Jesús llega a Jerusalén. La ciudad y el momento en que esto sucede indican el trágico final que allí le espera. Jesús lo sabe. Pero lo sorprendente es que no se acerca a la derrota final como un derrotado, ni entra en la ciudad como un triunfador victorioso. Con una sencillez, una humildad y una bondad que impresionan, organiza él mismo la entrada para que sea, no la ostentación triunfal de un vencedor, sino una manifestación popular de paz y alegría de las gentes más humildes y sencillas, los que siempre le han acompañado y han estado con él.
El borrico en el que monta, los discípulos que le aclaman, los hechos prodigiosos que en ese momento recuerdan (prodigios que han dado vida a los enfermos y alimento a los pobres) y las aclamaciones de paz y gloria en el cielo, todo eso no evoca sino el logro de las aspiraciones de los más débiles y desamparados de este mundo.

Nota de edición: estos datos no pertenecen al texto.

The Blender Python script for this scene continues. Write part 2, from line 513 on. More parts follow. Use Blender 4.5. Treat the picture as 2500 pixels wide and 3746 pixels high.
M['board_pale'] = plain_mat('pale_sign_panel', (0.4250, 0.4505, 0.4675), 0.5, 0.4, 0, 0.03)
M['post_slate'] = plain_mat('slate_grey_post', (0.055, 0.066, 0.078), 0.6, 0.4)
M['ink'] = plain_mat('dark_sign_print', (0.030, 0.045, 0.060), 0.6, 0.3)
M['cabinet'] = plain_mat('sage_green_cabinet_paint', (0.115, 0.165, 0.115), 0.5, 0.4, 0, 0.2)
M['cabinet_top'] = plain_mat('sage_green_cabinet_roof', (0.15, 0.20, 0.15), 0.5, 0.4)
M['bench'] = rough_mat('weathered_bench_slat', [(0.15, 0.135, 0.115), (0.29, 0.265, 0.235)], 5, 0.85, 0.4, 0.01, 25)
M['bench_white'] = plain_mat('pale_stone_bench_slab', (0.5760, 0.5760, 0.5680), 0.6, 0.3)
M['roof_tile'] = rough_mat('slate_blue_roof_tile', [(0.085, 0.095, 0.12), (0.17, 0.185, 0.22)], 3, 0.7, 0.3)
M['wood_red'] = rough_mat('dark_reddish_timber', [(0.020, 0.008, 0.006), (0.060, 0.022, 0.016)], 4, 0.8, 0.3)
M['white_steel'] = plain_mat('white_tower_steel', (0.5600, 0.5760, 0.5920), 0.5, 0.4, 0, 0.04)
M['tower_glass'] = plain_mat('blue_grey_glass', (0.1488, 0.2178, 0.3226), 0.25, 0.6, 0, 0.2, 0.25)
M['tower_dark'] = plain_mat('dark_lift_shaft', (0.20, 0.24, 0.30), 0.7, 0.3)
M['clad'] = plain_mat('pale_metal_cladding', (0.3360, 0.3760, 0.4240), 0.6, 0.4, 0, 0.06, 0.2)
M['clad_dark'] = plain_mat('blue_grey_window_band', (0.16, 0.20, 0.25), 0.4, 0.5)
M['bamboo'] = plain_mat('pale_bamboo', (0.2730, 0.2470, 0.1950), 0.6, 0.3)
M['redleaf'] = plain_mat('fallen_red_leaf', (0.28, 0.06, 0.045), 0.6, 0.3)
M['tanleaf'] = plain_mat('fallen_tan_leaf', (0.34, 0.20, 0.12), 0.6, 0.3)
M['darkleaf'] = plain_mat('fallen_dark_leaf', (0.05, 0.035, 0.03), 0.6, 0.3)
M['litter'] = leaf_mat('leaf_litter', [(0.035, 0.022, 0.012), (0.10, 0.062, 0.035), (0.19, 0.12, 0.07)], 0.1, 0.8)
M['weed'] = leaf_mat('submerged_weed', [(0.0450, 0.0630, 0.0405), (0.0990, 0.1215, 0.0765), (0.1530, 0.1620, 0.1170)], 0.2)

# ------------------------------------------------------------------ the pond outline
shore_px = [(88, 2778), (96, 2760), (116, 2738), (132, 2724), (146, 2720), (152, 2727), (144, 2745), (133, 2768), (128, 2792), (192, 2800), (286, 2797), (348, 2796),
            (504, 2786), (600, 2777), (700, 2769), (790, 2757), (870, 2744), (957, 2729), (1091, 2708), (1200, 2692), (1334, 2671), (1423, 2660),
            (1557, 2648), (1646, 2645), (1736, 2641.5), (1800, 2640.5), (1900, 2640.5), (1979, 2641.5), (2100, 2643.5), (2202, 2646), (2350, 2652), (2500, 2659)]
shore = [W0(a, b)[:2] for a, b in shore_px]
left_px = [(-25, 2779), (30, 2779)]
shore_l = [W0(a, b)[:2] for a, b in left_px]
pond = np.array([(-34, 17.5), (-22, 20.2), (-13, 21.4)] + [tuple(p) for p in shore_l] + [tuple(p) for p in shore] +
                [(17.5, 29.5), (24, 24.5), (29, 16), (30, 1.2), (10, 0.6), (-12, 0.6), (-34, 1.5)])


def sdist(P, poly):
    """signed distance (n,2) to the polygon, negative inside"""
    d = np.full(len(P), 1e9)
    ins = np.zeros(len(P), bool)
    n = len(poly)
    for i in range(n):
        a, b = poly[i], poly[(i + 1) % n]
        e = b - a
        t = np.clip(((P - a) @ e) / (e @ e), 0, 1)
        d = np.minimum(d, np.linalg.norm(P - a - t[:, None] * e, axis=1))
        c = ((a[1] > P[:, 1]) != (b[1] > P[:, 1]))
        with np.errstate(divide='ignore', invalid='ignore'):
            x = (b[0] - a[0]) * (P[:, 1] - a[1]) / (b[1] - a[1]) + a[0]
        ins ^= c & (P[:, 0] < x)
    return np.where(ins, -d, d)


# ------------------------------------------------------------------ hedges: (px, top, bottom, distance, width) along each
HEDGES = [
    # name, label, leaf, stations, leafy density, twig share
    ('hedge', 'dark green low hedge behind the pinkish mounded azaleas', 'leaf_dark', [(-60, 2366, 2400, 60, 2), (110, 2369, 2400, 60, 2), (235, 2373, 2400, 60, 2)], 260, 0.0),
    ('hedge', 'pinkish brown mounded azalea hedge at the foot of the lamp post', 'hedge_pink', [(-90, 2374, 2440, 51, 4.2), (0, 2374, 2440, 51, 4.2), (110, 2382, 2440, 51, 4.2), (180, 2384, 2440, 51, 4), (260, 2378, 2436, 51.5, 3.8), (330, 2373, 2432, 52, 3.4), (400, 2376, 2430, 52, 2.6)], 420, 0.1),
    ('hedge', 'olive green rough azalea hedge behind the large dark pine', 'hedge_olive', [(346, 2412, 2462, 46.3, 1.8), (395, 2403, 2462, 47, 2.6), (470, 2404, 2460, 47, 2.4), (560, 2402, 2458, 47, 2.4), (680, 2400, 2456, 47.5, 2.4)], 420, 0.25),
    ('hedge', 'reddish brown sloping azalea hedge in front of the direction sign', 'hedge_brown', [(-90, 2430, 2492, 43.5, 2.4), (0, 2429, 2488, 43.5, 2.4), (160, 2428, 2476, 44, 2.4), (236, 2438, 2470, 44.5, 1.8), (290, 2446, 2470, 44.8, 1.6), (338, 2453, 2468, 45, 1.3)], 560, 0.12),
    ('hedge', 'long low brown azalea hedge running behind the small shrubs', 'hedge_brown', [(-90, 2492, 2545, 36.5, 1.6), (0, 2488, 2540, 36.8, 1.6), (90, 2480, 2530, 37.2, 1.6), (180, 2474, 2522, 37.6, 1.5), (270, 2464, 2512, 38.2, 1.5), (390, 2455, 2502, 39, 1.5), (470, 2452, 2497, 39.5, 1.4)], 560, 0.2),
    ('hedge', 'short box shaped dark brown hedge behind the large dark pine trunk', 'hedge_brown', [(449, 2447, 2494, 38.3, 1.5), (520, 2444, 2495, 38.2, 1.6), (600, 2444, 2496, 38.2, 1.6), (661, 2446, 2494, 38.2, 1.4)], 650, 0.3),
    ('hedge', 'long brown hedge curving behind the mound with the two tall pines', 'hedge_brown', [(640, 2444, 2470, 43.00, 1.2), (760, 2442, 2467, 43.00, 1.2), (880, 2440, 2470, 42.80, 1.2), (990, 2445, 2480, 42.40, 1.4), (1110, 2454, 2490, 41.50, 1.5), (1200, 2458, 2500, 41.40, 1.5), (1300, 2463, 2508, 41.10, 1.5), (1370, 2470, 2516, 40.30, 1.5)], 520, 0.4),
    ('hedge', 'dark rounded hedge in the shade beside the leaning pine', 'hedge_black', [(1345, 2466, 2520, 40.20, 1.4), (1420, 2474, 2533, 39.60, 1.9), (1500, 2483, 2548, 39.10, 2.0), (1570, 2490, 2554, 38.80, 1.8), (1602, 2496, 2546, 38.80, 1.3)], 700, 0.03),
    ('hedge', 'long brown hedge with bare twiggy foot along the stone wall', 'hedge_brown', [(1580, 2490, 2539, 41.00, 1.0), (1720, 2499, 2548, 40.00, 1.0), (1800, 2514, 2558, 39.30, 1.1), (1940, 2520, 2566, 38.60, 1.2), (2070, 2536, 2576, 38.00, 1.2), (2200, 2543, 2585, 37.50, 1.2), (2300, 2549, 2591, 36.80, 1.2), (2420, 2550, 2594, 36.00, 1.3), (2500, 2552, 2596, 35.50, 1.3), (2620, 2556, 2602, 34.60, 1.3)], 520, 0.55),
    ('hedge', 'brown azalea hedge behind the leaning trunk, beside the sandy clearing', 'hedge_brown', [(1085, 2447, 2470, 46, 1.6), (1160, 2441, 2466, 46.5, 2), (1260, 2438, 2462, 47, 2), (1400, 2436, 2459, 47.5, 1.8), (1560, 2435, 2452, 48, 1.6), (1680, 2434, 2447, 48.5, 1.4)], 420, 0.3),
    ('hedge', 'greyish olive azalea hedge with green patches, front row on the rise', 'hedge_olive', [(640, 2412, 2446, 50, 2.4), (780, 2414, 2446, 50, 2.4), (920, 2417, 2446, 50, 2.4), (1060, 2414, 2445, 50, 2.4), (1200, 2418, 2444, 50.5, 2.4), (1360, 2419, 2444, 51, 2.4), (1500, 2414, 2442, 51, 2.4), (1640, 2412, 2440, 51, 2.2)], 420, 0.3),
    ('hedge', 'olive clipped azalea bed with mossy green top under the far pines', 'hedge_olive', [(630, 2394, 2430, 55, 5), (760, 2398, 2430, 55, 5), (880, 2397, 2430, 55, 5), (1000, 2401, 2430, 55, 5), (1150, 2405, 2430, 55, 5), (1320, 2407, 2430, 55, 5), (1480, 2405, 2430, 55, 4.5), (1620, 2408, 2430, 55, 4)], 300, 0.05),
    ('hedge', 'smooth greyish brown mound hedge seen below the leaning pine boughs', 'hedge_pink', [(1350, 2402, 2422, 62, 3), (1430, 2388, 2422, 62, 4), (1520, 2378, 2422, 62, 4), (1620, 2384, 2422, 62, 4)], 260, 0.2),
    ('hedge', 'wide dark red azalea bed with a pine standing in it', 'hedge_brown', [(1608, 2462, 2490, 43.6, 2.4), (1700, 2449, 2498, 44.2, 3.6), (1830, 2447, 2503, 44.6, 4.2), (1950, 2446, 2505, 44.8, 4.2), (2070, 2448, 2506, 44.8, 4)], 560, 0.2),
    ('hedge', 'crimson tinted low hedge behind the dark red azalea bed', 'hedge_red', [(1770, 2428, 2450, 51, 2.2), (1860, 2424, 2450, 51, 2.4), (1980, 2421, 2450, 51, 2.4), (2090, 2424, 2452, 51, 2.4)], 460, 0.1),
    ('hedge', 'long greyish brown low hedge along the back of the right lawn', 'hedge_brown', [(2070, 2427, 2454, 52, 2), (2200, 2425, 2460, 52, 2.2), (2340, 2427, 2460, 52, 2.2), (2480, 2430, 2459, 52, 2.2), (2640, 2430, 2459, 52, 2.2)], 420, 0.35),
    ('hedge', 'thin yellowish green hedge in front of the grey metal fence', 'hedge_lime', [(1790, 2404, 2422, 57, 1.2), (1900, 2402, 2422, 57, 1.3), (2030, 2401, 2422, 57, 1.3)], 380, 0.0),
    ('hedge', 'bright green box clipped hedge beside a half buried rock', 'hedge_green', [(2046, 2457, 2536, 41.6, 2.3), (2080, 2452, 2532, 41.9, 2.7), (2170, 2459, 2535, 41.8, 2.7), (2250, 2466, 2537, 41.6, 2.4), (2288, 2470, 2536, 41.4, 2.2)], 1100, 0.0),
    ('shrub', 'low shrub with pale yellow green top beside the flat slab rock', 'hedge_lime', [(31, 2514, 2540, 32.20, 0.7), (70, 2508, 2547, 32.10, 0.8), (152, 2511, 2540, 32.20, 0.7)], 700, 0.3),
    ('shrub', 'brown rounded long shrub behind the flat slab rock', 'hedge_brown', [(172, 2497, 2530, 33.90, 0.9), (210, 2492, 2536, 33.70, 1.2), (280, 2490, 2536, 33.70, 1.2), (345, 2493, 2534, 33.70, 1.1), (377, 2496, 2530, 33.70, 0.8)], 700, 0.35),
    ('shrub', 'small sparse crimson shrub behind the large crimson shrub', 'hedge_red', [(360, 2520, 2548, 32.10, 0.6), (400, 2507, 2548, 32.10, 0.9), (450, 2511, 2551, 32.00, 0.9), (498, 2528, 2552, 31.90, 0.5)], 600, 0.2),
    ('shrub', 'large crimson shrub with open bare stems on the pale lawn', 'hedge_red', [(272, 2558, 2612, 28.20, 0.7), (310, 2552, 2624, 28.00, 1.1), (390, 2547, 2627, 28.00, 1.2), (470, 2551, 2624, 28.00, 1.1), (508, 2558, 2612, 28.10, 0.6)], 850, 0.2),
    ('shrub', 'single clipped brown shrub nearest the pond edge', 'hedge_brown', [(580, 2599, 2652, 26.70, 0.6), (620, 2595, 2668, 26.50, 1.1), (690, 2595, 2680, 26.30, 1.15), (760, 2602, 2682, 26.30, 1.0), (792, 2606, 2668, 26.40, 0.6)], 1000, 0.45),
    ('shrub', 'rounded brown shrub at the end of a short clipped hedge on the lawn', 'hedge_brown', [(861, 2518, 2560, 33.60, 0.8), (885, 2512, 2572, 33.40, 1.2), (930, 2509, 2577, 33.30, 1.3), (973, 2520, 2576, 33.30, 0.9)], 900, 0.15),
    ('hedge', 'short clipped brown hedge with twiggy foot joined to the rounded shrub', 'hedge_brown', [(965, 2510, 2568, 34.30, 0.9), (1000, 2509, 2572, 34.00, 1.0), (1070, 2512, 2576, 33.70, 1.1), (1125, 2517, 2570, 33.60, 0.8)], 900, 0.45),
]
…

En Jesús triunfa todo lo que en el orden presente fracasa. Tal es el significado más profundo de la entrada de Jesús en Jerusalén.
El relato presenta a los fariseos protestando y exigiendo reprensión para los humildes y sencillos. La religión puede endurecer (y endurece) el corazón de no pocas personas. Eso se nota en que solo quieren que triunfe la religión. Y no soportan que sea el pueblo humilde el que cante de alegría.